Ninth Circuit Reviews Feds’ Birth Control Policy

Birth control pills (AP file photo)

SAN FRANCISCO (CN) – Considering for a second time a California block on controversial Trump administration rules letting employers stop covering employee birth control, the Ninth Circuit seemed poised Thursday to freeze the case until a similar one in Pennsylvania is reviewed.

U.S. Circuit Judge Susan Graber said the Third Circuit should rule on a nationwide preliminary injunction issued on Jan. 14 in Philadelphia before her court reviews a partial one entered in Oakland one day prior, on Jan. 13.

“If it upholds it, it would cover the states here on the same theories,” Graber, a Clinton appointee, said of the Third Circuit. “We would simply be giving an advisory decision at this point.”

Handed down by U.S. District Judge Haywood Gilliam Jr., the Oakland injunction covers only the 14 states that sued over the rules in the Northern District of California. The rules, which were in effect for a few hours before the Pennsylvania injunction froze them, expanded an existing church exemption and installed a new moral exemption allowing employers with religious and moral objections to birth control to stop covering it under their employee health plans. According to California and its co-plaintiffs, the new exemptions allow almost any employer to stop covering birth control.

The Affordable Care Act of 2010 requires employers to cover birth control at no cost. Religious institutions are exempt from the mandate, and nonprofits were later allowed to opt out via an accommodation requiring them to notify the government they no longer wished to provide contraception coverage, so that replacement coverage could be arranged.
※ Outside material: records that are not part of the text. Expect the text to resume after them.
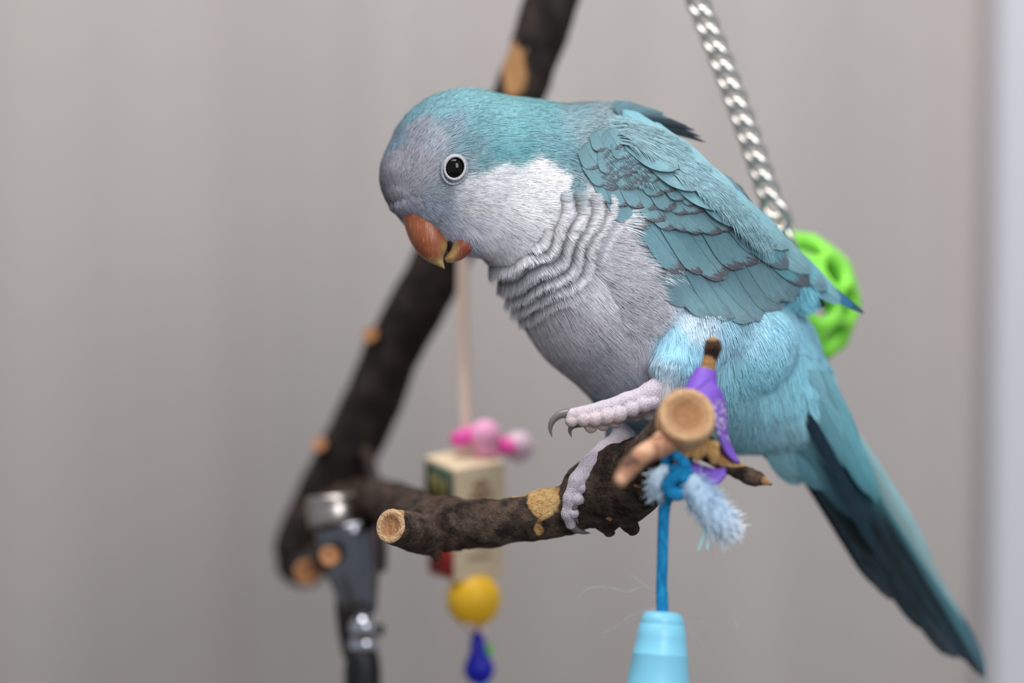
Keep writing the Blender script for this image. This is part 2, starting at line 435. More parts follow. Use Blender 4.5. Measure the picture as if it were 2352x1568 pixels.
ANCH = [
 (1080,205,112,190,200),(1160,235,105,186,196),(1010,240,110,182,196),(1240,260,96,176,187),(1100,285,100,172,184),(1180,325,92,178,190),
 (1150,355,80,168,180),(1080,325,108,162,178),(1250,320,98,168,180),(1305,370,98,155,170),(1325,430,104,152,166),(1110,372,104,166,178),(1200,348,84,172,184),(1265,345,96,165,178),(1075,375,140,172,184),
 (1320,258,122,170,184),(1385,238,138,170,182),(1365,300,132,164,175),(1440,250,135,172,186),(1500,300,130,175,190),
 (960,300,150,156,172),(900,322,126,156,182),(878,305,112,166,192),(940,262,102,172,192),(930,370,162,159,171),(980,372,165,166,180),(886,420,142,139,152),
 (940,436,166,164,177),(1000,325,156,166,182),(1015,440,150,162,176),(925,480,150,150,174),(1000,470,158,168,190),(905,455,120,116,128),(1040,300,128,162,180),
 (1068,452,206,210,220),(1120,418,230,228,234),(1235,388,238,236,241),(1285,420,236,234,240),(1200,470,238,236,241),(1100,520,208,208,222),(1150,560,220,218,226),
 (1060,560,172,174,194),(1300,500,232,230,235),(1345,440,205,208,214),(1150,400,226,226,232),
 (1095,432,226,226,232),(1100,475,226,225,232),(1135,535,222,221,228),(1180,430,234,232,238),(1400,500,220,218,224),(1350,650,208,206,212),(1200,690,190,188,194),(1300,750,186,183,190),(1450,690,212,210,217),(1300,860,165,165,174),(1390,840,160,160,170),(1120,650,165,163,170),
 (1465,800,172,170,178),(1478,850,160,160,170),(1462,890,140,146,158),(1440,760,190,188,195),(1440,940,125,150,165),(1370,950,135,150,162),  # belly greys carry the shade of the underside in their colour
 (1540,790,150,202,224),(1520,872,214,213,220),(1600,730,176,196,210),(1600,830,152,202,222),(1500,740,212,212,221),(1522,835,185,215,230),
 (1700,750,165,212,230),(1800,770,155,210,228),(1860,760,142,198,216),(1750,870,134,194,210),(1850,880,138,198,214),(1700,960,122,172,188),(1905,950,146,196,211),(1800,1000,134,180,194),(1640,930,128,184,200),
 (1500,450,95,145,160),(1600,550,95,145,160),(1700,600,100,155,170),(1650,430,110,165,182),(1760,560,110,175,192),(1830,650,110,175,192)]
ANCH = np.array(ANCH, float); AC = lin(ANCH[:, 2:])
lowb = smooth01(480, 640, ANCH[:, 1])
AC = AC+((AC@np.array([.25, .55, .2]))[:, None]-AC)*(.30-.26*lowb)[:, None]; crown = smooth01(455, 380, ANCH[:, 1])*(ANCH[:, 4] > ANCH[:, 2]*1.25)
AC = AC*(1.12+.33*lowb-.14*crown)[:, None]; AC = AC*np.minimum(1, .95/AC.max(1))[:, None]
def pcol(q):
    d2 = (q[:, None, 0]-ANCH[None, :, 0])**2+(q[:, None, 1]-ANCH[None, :, 1])**2+60
    wt = d2**-3.0; wt /= wt.sum(1, keepdims=True); return wt@AC
FLOW = [(920,440,.0,-1),(885,400,.12,-1),(880,330,.35,-.95),(930,270,.75,-.7),(1010,225,.95,-.35),(1100,200,1,-.05),(1200,240,1,.15),(1300,250,1,.1),(1400,250,1,.2),(1500,300,.9,.45),
 (960,340,.55,-.85),(980,400,.8,-.6),(1050,290,.9,-.4),(1150,300,1,-.1),(1100,350,1,-.15),(1250,340,1,.2),(1320,380,.8,.5),(960,430,.75,-.5),(1010,450,1,.1),(930,475,-.2,.9),(960,470,.4,.8),(1000,475,.7,.6),(1090,390,1,.05),
 (1080,440,1,.12),(1150,430,1,.1),(1250,420,1,.1),(1100,490,.9,.35),(1060,540,.35,.93),(1100,570,.5,.85),(1200,500,.95,.25),(1200,580,.8,.6),(1300,450,1,.05),(1300,550,.93,.35),
 (1380,480,1,.05),(1420,560,.95,.3),(1480,620,.85,.5),(1350,660,.7,.7),(1450,700,.75,.65),(1150,660,.75,.65),(1250,720,.55,.83),(1300,830,.6,.8),(1400,830,.7,.72),(1400,930,.4,.9),(1520,720,.6,.8),
 (1540,800,-.05,1),(1520,870,-.15,1),(1620,760,.1,1),(1600,840,-.1,1),(1700,760,.45,.9),(1800,780,.5,.87),(1870,780,.5,.87),(1750,880,.4,.9),(1860,900,.45,.9),(1700,980,.2,1),(1800,980,.5,.86),(1900,960,.5,.86)]
FLOW = np.array(FLOW, float)
def flow(q):
    d2 = (q[:, None, 0]-FLOW[None, :, 0])**2+(q[:, None, 1]-FLOW[None, :, 1])**2+200
    wt = d2**-2.0; wt /= wt.sum(1, keepdims=True); f = wt@nrm(FLOW[:, 2:]); return nrm(np.c_[f, np.zeros(len(f))])

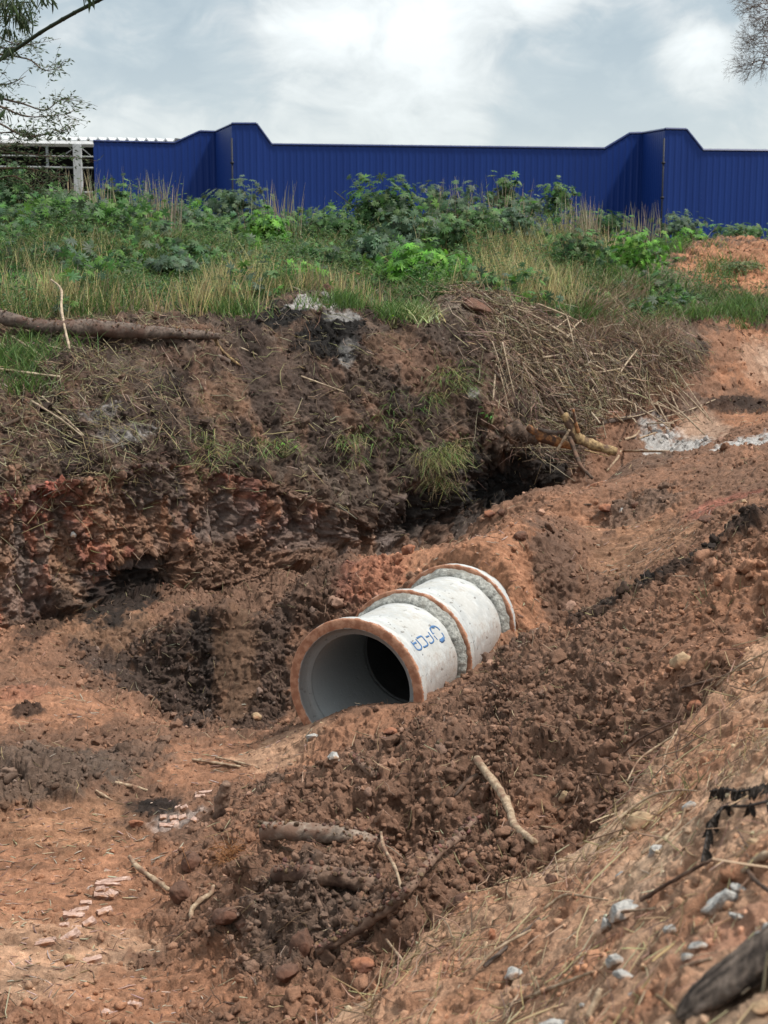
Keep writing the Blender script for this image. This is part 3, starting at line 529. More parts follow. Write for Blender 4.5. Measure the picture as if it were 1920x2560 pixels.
def rock(name, sx, sy, wpx, hpx, mat,  label, cat, group=None, seed=None, depth=1.0, ang=0., angular=.5, sink=.3, parent=None):
    if mat is M_rockw: wpx *= 1.25; hpx *= 1.35
    i = hit(sx, sy + hpx * .35); seed = seed or int(sx * 7 + sy); v, f = rock_shape(seed, ICO3, angular)
    m = PSD[i] / F; s = np.array([wpx * m / 2, wpx * m / 2 * depth, hpx * m / 2]); a = R(ang)
    v = v * s; c, sn = math.cos(a), math.sin(a); v = np.c_[v[:, 0] * c - v[:, 2] * sn, v[:, 1], v[:, 0] * sn + v[:, 2] * c]
    zr = v[:, 2].max(); p = P[i] + np.array([0, 0, zr * (1 - 2 * sink)])
    o = mesh(name, v + p, f, mat, origin=tuple(p), smooth=True); return tag(o, label, cat, group)
CRUST = []
def stick(name, pts, rpx, mat, label, cat, group=None, lift=.6, seg=8, extra=(), flat=1., parent=None, wob=.12, knots=0, pt3=None, n=None):
    P3 = []; ds = []
    for k, p in enumerate(pts):
        i = hit(p[0], p[1]); l = p[2] if len(p) > 2 else 0.; ds.append(PSD[i]); P3.append(P[i] + np.array([0, 0, l]))
    rp = np.atleast_1d(rpx).astype(float); rm = np.interp(np.linspace(0, 1, len(P3)), np.linspace(0, 1, len(rp)), rp) * np.array(ds) / F
    # straighten: a stick does not follow each clod
    P3 = np.array(P3); Z_ = P3.copy(); 
    for _ in range(2):
        if len(P3) > 2: Z_[1:-1, 1:] = (Z_[:-2, 1:] + 2 * Z_[1:-1, 1:] + Z_[2:, 1:]) / 4
    Z_[:, 2] += rm * lift + np.maximum(0, (P3[:, 2] - Z_[:, 2])) .max() * .5
    V, Fc = join([tube(Z_, rm, seg, n, wob, rng.random() * 6, flat, knots)] + list(extra))
    o = mesh(name, V, Fc, mat, parent, origin=tuple(Z_[0]) if parent is None else None)
    if np.max(rm) > .02 and mat in (M_wood_dirty, M_bark_grey, M_log_pale): CRUST.append((V, float(np.max(rm)), 1.0 if mat is M_wood_dirty or np.max(rpx) > 20.5 else .35))
    if parent is None: tag(o, label, cat, group)
    return o

# ------------------------------------------------------------------ concrete pipes
def pipe_mat(borec=(.40, .41, .405)):
    m, t, b = newmat('pipe_concrete'); L = t.links.new
    tc = N(t, 'ShaderNodeTexCoord'); sp = N(t, 'ShaderNodeSeparateXYZ'); L(tc.outputs['Object'], sp.inputs[0])
    def noise(scale, det=6, ro=.6, st=None):
        n = N(t, 'ShaderNodeTexNoise'); n.inputs['Scale'].default_value = scale; n.inputs['Detail'].default_value = det; n.inputs['Roughness'].default_value = ro
        if st:
            mp = N(t, 'ShaderNodeMapping'); mp.inputs['Scale'].default_value = st; L(tc.outputs['Object'], mp.inputs[0]); L(mp.outputs[0], n.inputs['Vector'])
        else: L(tc.outputs['Object'], n.inputs['Vector'])
        return n.outputs['Fac']
    def mr(x, a, b_, c=0, d=1):
        n = N(t, 'ShaderNodeMapRange', interpolation_type='SMOOTHSTEP'); n.inputs[1].default_value = a; n.inputs[2].default_value = b_; n.inputs[3].default_value = c; n.inputs[4].default_value = d; L(x, n.inputs[0]); return n.outputs[0]
    def ma(op, a, b_):
        n = N(t, 'ShaderNodeMath', operation=op)
        for k, v in ((0, a), (1, b_)):
            if hasattr(v, 'links'): L(v, n.inputs[k])
            else: n.inputs[k].default_value = v
        return n.outputs[0]
    def mix(f, a, b_):
        n = N(t, 'ShaderNodeMix', data_type='RGBA'); L(f, n.inputs['Factor'])
        for k, v in (('A', a), ('B', b_)):
            if hasattr(v, 'links'): L(v, n.inputs[k])
            else: n.inputs[k].default_value = (*v, 1)
        return n.outputs['Result']
    c = mix(mr(noise(5, 8, .65), .35, .65), (.40, .41, .405), (.56, .57, .56))
    c = mix(mr(noise(42, 4, .7), .56, .68, 0, .45), c, (.38, .38, .37))          # grain
    pits = mr(noise(26, 2, .5, (1, .4, 1)), .665, .70, 0, .75); c = mix(pits, c, (.13, .12, .11))
    pt2 = mr(noise(75, 3, .6), .68, .74, 0, .5); c = mix(pt2, c, (.20, .19, .175))
    gr = mr(noise(2.6, 8, .7), .42, .62, 0, .6); c = mix(gr, c, (.40, .385, .355)); st2 = mr(noise(7, 6, .7, (1, .5, 1)), .56, .70, 0, .5); c = mix(st2, c, (.33, .27, .22))
    # the mould's horizontal casting bands on the crown
    band = ma('MULTIPLY', mr(noise(9, 5, .6, (1, 3.2, 1)), .52, .66, 0, .55), mr(sp.outputs['Z'], .35, .55)); c = mix(band, c, (.40, .37, .30))
    r2 = ma('SQRT', ma('ADD', ma('MULTIPLY', sp.outputs['X'], sp.outputs['X']), ma('MULTIPLY', sp.outputs['Z'], sp.outputs['Z'])), 0)
    n_ = noise(16, 6, .7)
    mud = ma('MULTIPLY', mr(ma('ADD', sp.outputs['Z'], ma('MULTIPLY', ma('SUBTRACT', n_, .5), -.9)), .22, .02), mr(r2, .47, .49)); c = mix(ma('MULTIPLY', mud, .35), c, (.26, .15, .10))
    # bore: cleaner, bluish grey; near black in farther pipes, their inner shade painted in
    bore = mr(r2, .47, .455); c = mix(bore, c, borec)
    # red clay smeared on the mouth rim and its edge
    yy = ma('ADD', sp.outputs['Y'], ma('MULTIPLY', ma('SUBTRACT', n_, .5), -.16))
    rr_n = ma('ADD', r2, ma('MULTIPLY', ma('SUBTRACT', n_, .5), .03)); rab = ma('MULTIPLY', mr(r2, .518, .512), mr(sp.outputs['Y'], .12, .10)); c = mix(ma('MULTIPLY', rab, .8), c, (.20, .20, .195))
    rim = ma('MULTIPLY', ma('MAXIMUM', mr(sp.outputs['Y'], .009, .006), mr(yy, .03, .01)), mr(rr_n, .512, .522)); cl = mix(mr(noise(12, 5), .4, .6), (.30, .135, .08), (.46, .24, .15)); c = mix(rim, c, cl)
    L(c, b.inputs['Base Color']); b.inputs['Roughness'].default_value = .88; b.inputs['Specular IOR Level'].default_value = .2
    bp = N(t, 'ShaderNodeBump'); bp.inputs['Distance'].default_value = .006; L(ma('SUBTRACT', ma('ADD', n_, ma('MULTIPLY', noise(60, 4), .5)), ma('ADD', pits, ma('MULTIPLY', band, .8))), bp.inputs['Height']); L(bp.outputs[0], b.inputs['Normal'])
    return m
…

But under Trump’s rules, exempted entities no longer need to notify authorities of their decision to stop providing coverage.

The plaintiffs say that will create disastrous interruptions in coverage for affected women, who won’t learn their coverage has lapsed until they visit a health care provider.

It is unclear whether the Pennsylvania ruling invalidated Gilliam’s, and in April, the Ninth Circuit ordered supplemental briefing on the matter. Graber seemed Thursday to think it had and signaled she would vote to stay the California appeal until her East Coast colleagues rule.

“If the Third Circuit upholds it, it’s utterly meaningless for us to disagree,” she told Justice Department attorney Brinton Lucas. “If the Third Circuit doesn’t, we can take up the case at that time for a decision. Why isn’t that the logical and appropriate approach?”

Lucas said an unfavorable Third Circuit ruling would mean an appeal to the U.S. Supreme Court. The ongoing fight would require relief from the Ninth Circuit in the 14 plaintiff states covered under Gilliam’s order, he said.

The argument prompted a withering reply from Graber, who noted government counsel recently told the Third Circuit that “if we win that appeal in the Ninth Circuit, it will be utterly meaningless if this court affirms the nationwide injunction.”

“That contradicts what counsel said to the Third Circuit. That flatly contradicts it,” Graber said.

Lucas countered that waiting would “chill discussions and debates among the circuits.” But he did not object to the panel ruling on just discretion for now.

Appellate courts review a trial judge’s grant of a preliminary injunction for “abuse of discretion” in finding a plaintiff was likely to succeed on the merits of its claims. Merits-based rulings can be made later.

Last December, the same Ninth Circuit panel held that Judge Gilliam had not abused his discretion in issuing a nationwide injunction against the contraception rules, but narrowed it to the five states suing at the time.

The plaintiffs added nine states to the suit for a total of 14 and again moved for a nationwide injunction. Gilliam, an Obama appointee, granted it in January but limited it to the plaintiffs, citing the Ninth Circuit’s recent ruling.

The panel could arguably again rule for the plaintiffs on discretion – the renewed suit is largely based on the same legal theories and Gilliam made similar findings.

Arguing for anti-abortion group and intervenor March for Life, Ken Connelly encouraged the three-judge panel to rule now because no new evidence will be filed in the case before Gilliam rules on summary judgment later this year, an argument Senior U.S. Circuit Judge Andrew Kleinfeld appeared to accept.

“So it’s basically like a petition for review of an administrative determination,” said Kleinfeld, a George H.W. Bush appointee. Earlier, Kleinfeld said the case was unlikely to go to trial.

Disputing Connelly’s assertions, California Deputy Attorney General Karli Eisenberg said additional evidence will in fact be filed. That includes evidence supporting the states’ constitutional claim that the rules will harm women who, for example, become pregnant after losing contraception coverage, she said. She added that arguments the administration acted arbitrarily and capriciously will change “the next time if we’re back in front of this court again on that issue.”

Senior U.S. Circuit Judge J. Clifford Wallace, a Nixon appointee, seemed to sum up how the panel may rule.

“So all we have to do now is determine whether the district court abused its discretion in granting an injunction now until we have the full record,” he told Eisenberg. “And then we’ll have a different review, which will be more difficult for you when it comes up after the permanent injunction.”

“I believe that is correct,” she replied.